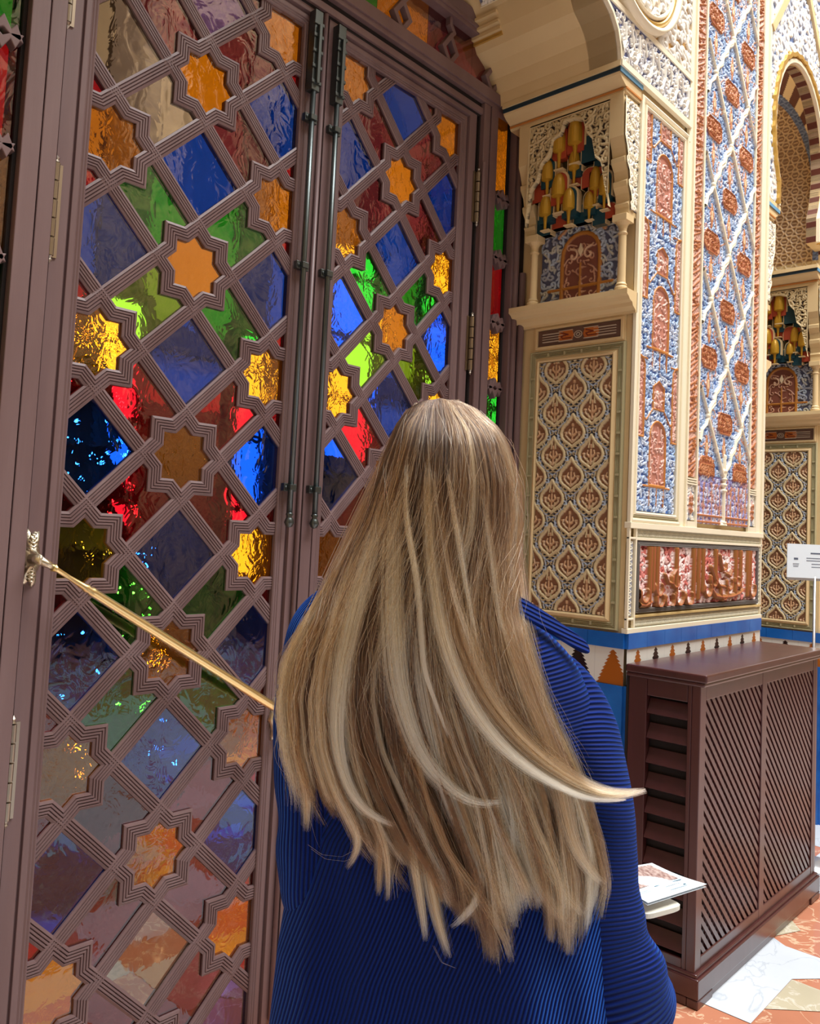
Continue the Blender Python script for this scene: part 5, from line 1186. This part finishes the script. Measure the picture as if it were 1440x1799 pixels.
def add_base(N, shrink, eoff, tone_shift):
    for _ in range(N):
        s_ = rng.random(); c = np.argmin(np.abs(ccl - s_)); cs = ccl[c]
        ye = np.interp(s_, ends[:, 0], ends[:, 1]) + cend[c] - abs(rng.normal(0, 26 if s_ < .6 else 14)) - (rng.random() < .15) * rng.uniform(0, 160)
        y0 = 699 + 14 * rng.random() + 10 * abs(s_ - .5); ys = y0 + (ye - y0) * np.linspace(0, 1, NP) ** .92
        q = np.clip((ys - 900) / 600, 0, 1); sp_y = s_ * (1 - .50 * q) + cs * .50 * q + rng.normal(0, .004)
        sp_y = .5 + (sp_y - .5) * shrink
        L_, R_ = LR(ys); x = L_ + (R_ - L_) * sp_y
        a = np.clip((ys - 1050) / 500, 0, 1) ** 1.5
        x = x + a * (10 * cwav[c, 0] + 14 * cwav[c, 1] * np.sin(ys / 95 + 5 * cs)) + a * 26 * (sp_y - .25)
        x = x + a * a * rng.normal(0, 4.5)
        x += rng.normal(0, 1.0) * np.sin(ys / 60 + rng.random() * 6)
        d = hd(x, ys) - eoff * rng.random() - cdep[c] * q + rng.normal(0, .0015)
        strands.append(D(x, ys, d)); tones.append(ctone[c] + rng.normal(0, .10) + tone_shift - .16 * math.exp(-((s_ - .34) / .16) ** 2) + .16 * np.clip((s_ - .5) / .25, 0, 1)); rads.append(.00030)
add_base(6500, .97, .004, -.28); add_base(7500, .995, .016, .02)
LOCKS = [
 ([(742, 712), (705, 800), (692, 930), (690, 1080), (698, 1200), (735, 1320), (795, 1392), (845, 1420), (882, 1410)], 22, 460, 1.0, .020),
 ([(765, 708), (765, 850), (778, 1000), (800, 1120), (850, 1230), (920, 1312), (1000, 1372), (1070, 1402), (1135, 1388)], 26, 620, .62, .030),
 ([(762, 708), (752, 850), (762, 1000), (780, 1120), (825, 1235), (880, 1310), (950, 1365), (1040, 1410), (1100, 1405)], 17, 330, 1.0, .034),
 ([(730, 720), (672, 880), (630, 1040), (597, 1180), (588, 1290), (604, 1375), (640, 1430), (694, 1452)], 17, 380, .98, .018),
 ([(728, 720), (655, 890), (600, 1050), (566, 1180), (562, 1300), (588, 1390), (622, 1440), (642, 1490), (608, 1528)], 13, 240, .70, .016),
 ([(722, 722), (645, 900), (570, 1070), (520, 1160), (506, 1250), (528, 1350), (542, 1400), (537, 1462)], 17, 260, .60, .012),
 ([(790, 706), (850, 830), (872, 1000), (902, 1150), (942, 1260), (985, 1370), (1004, 1480), (1030, 1530), (1064, 1556)], 22, 330, .62, .020),
 ([(798, 706), (880, 820), (896, 1000), (908, 1110), (950, 1235), (1000, 1345), (1034, 1430), (1040, 1530), (1032, 1645)], 17, 420, .80, .010),
 ([(755, 708), (735, 850), (735, 1000), (750, 1150), (785, 1290), (825, 1380), (870, 1450), (905, 1520), (935, 1580)], 24, 360, .55, .014),
 ([(778, 706), (805, 850), (836, 1000), (856, 1120), (885, 1250), (905, 1380), (935, 1480), (985, 1560), (1025, 1610)], 28, 420, .66, .012),
 ([(750, 708), (712, 860), (712, 1000), (722, 1150), (732, 1300), (745, 1450), (758, 1560), (768, 1620), (790, 1684)], 16, 300, .66, .010),
 ([(752, 708), (725, 860), (724, 1000), (742, 1200), (782, 1390), (835, 1510), (856, 1560), (836, 1600), (792, 1630)], 16, 300, .98, .016),
 ([(744, 710), (685, 860), (662, 1000), (656, 1150), (655, 1300), (665, 1400), (670, 1480), (664, 1575)], 14, 260, .50, .008),
 ([(738, 712), (676, 870), (643, 1000), (622, 1130), (612, 1260), (632, 1380), (660, 1440), (684, 1500), (682, 1585)], 12, 220, .60, .012),
 ([(785, 706), (830, 850), (850, 1000), (880, 1130), (905, 1250), (920, 1370), (925, 1480), (955, 1580), (1000, 1630)], 28, 380, .70, .010),
 ([(768, 707), (785, 850), (800, 1000), (818, 1120), (845, 1250), (860, 1380), (872, 1480), (880, 1560), (872, 1610)], 22, 320, .58, .010),
 ([(745, 710), (700, 850), (688, 1000), (694, 1150), (708, 1300), (722, 1420), (728, 1520), (742, 1600), (748, 1655)], 14, 240, .72, .010),
 ([(772, 707), (760, 800), (768, 900), (792, 1040), (840, 1180), (905, 1290), (970, 1345)], 8, 150, 1.0, .026),
 ([(790, 706), (838, 800), (858, 930), (878, 1080), (912, 1200), (960, 1300)], 7, 150, 1.0, .018),
 ([(752, 708), (715, 790), (712, 900), (735, 1030), (745, 1180), (790, 1300)], 5, 110, 1.0, .024),
 ([(770, 707), (780, 800), (800, 920), (820, 1040), (842, 1150)], 6, 120, .95, .018),
]
def interp_path(P_, n):
    P_ = np.array(P_, float); t = np.r_[0, np.cumsum(np.hypot(*np.diff(P_, axis=0).T))]; q = np.linspace(0, t[-1], 160)
    X = np.interp(q, t, P_[:, 0]); Y_ = np.interp(q, t, P_[:, 1])
    for _ in range(60): X[1:-1] = (X[:-2] + 2 * X[1:-1] + X[2:]) / 4; Y_[1:-1] = (Y_[:-2] + 2 * Y_[1:-1] + Y_[2:]) / 4
    i = np.linspace(0, 159, n); return np.interp(i, np.arange(160), X), np.interp(i, np.arange(160), Y_)
for path, wd, cnt, tn, lift in LOCKS:
    wd *= 1.35; cnt = int(cnt * 1.15); X, Y_ = interp_path(path, NP); u = np.linspace(0, 1, NP); dx, dy = np.gradient(X), np.gradient(Y_); l_ = np.hypot(dx, dy) + 1e-6; nx, ny = -dy / l_, dx / l_
    for _ in range(cnt):
        o_ = rng.normal(0, .5); k = wd * (.30 + .70 * np.sin(np.clip(u * .93, 0, 1) * math.pi) ** .7) * (1 - (.80 if lift == .030 or lift == .034 else .45) * u ** 3); sh = rng.normal(0, .45)
        cut = 1 - abs(rng.normal(0, .05)); uu = u * cut; x = np.interp(uu, u, X + nx * k * o_) + rng.normal(0, .8); y = np.interp(uu, u, Y_ + ny * k * o_)
        d = hd(x, y) - lift * (.35 + .75 * rng.random()) * np.clip(uu * 2.0, .1, 1) - .006 * (1 - o_ * o_) + sh * .003
        strands.append(D(x, y, d)); tones.append(tn - .10 + rng.normal(0, .19)); rads.append(.00030)
for _ in range(420):                                    # stray hairs
    s_ = rng.random(); y0 = rng.uniform(705, 1150); ln = rng.uniform(80, 420); ys = y0 + np.linspace(0, 1, NP) * ln; L_, R_ = LR(ys); s2 = np.clip(s_ * 1.06 - .03, -.02, 1.03)
    x = L_ + (R_ - L_) * s2 + rng.normal(0, 9) * np.sin(ys / rng.uniform(25, 70) + rng.random() * 6) + rng.normal(0, 30) * ((ys - y0) / 420) ** 2
    strands.append(D(x, ys, hd(x, ys) - .020 - .02 * rng.random())); tones.append(.8 + rng.normal(0, .2)); rads.append(.00022)
for P_ in ([(540, 1490), (565, 1508), (600, 1512), (622, 1500)], [(1040, 1450), (1052, 1466), (1068, 1478)], [(700, 1500), (690, 1540), (694, 1580)], [(760, 1660), (775, 1690), (800, 1700)]):
    for k in range(2):
        X, Y_ = interp_path(P_, NP); strands.append(D(X + rng.normal(0, 3), Y_ + rng.normal(0, 3), hd(X, np.minimum(Y_, 1650)) - .02)); tones.append(1.); rads.append(.00025)
for _ in range(260):
    e_ = rng.uniform(0, 1); X, Y_ = interp_path([(700, 800 + 60 * e_), (620, 960), (555 - 12 * e_, 1065), (505 - 2 * e_ + rng.normal(0, 8), 1165), (494 + rng.normal(0, 7), 1250), (508 + rng.normal(0, 9), 1340), (525 + rng.normal(0, 10), 1400 + rng.uniform(-40, 30))], NP)
    strands.append(D(X, Y_, hd(X, Y_) - .012 * rng.random() - .004)); tones.append(.75 + rng.normal(0, .15)); rads.append(.00026)
S_ = np.array(strands, np.float32); N = len(S_)
HAIR = bpy.data.materials.new('blond hair'); HAIR.use_nodes = True; nt = HAIR.node_tree; nt.nodes.remove(nt.nodes['Principled BSDF'])
hb = nt.nodes.new('ShaderNodeBsdfHairPrincipled'); hb.parametrization = 'COLOR'; hb.inputs['Roughness'].default_value = .30; hb.inputs['Radial Roughness'].default_value = .42
nt.links.new(hb.outputs[0], nt.nodes['Material Output'].inputs[0])
ta = nt.nodes.new('ShaderNodeAttribute'); ta.attribute_name = 'tone'; ci = nt.nodes.new('ShaderNodeHairInfo')
cr = nt.nodes.new('ShaderNodeValToRGB'); e = cr.color_ramp.elements; e[0].position = 0; e[0].color = (.022, .010, .005, 1); e[1].position = 1.0; e[1].color = (.80, .66, .45, 1)
for p_, c_ in ((.88, (.58, .41, .23, 1)), (.3, (.062, .029, .013, 1)), (.55, (.165, .083, .036, 1)), (.8, (.42, .26, .125, 1))): q = cr.color_ramp.elements.new(p_); q.color = c_
md = nt.nodes.new('ShaderNodeMath'); md.operation = 'MULTIPLY_ADD'; md.inputs[1].default_value = .52; md.inputs[2].default_value = -.24
ad = nt.nodes.new('ShaderNodeMath'); ad.operation = 'ADD'
nt.links.new(ci.outputs['Intercept'], md.inputs[0]); nt.links.new(ta.outputs['Fac'], ad.inputs[0]); nt.links.new(md.outputs[0], ad.inputs[1]); nt.links.new(ad.outputs[0], cr.inputs[0]); nt.links.new(cr.outputs[0], hb.inputs['Color'])
hc = bpy.data.hair_curves.new('hair_strands'); hc.add_curves([NP] * N)
hc.attributes['position'].data.foreach_set('vector', S_.reshape(-1))
ra = hc.attributes.get('radius') or hc.attributes.new('radius', 'FLOAT', 'POINT')
taper = np.interp(np.linspace(0, 1, NP), [0, .1, .85, 1], [.7, 1, .9, .25]); ra.data.foreach_set('value', (np.array(rads)[:, None] * taper[None]).astype(np.float32).ravel())
tt = hc.attributes.new('tone', 'FLOAT', 'CURVE'); tt.data.foreach_set('value', np.clip(np.array(tones), 0, 1).astype(np.float32))
hc.materials.append(HAIR)
# dense mass under the strands
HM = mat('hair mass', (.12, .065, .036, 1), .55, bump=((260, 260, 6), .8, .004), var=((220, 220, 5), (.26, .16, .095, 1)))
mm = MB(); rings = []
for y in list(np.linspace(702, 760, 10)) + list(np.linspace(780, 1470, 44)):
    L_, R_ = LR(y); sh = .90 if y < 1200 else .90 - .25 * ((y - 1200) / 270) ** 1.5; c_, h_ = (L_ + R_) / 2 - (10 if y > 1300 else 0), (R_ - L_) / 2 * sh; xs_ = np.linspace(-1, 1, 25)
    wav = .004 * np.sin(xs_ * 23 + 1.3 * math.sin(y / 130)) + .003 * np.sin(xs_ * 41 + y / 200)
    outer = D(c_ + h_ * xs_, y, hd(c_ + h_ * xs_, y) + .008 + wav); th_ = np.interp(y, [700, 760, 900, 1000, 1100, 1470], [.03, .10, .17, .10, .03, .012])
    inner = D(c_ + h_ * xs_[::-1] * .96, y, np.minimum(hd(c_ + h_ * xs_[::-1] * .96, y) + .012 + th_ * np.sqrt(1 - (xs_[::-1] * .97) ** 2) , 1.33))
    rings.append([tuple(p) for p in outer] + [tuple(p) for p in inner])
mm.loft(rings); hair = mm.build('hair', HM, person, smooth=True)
ho = bpy.data.objects.new('hair_strands', hc); COL.objects.link(ho); ho.parent = hair; ho.matrix_parent_inverse = hair.matrix_parent_inverse.copy() if False else Matrix.Identity(4)
ho['kind'] = 'stuff'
· · · · ·
WHAT TO WORK ON: Identify each line containing the string "outer" and copy it out.

EXERCISE SOLUTION:
    outer = D(c_ + h_ * xs_, y, hd(c_ + h_ * xs_, y) + .008 + wav); th_ = np.interp(y, [700, 760, 900, 1000, 1100, 1470], [.03, .10, .17, .10, .03, .012])
    rings.append([tuple(p) for p in outer] + [tuple(p) for p in inner])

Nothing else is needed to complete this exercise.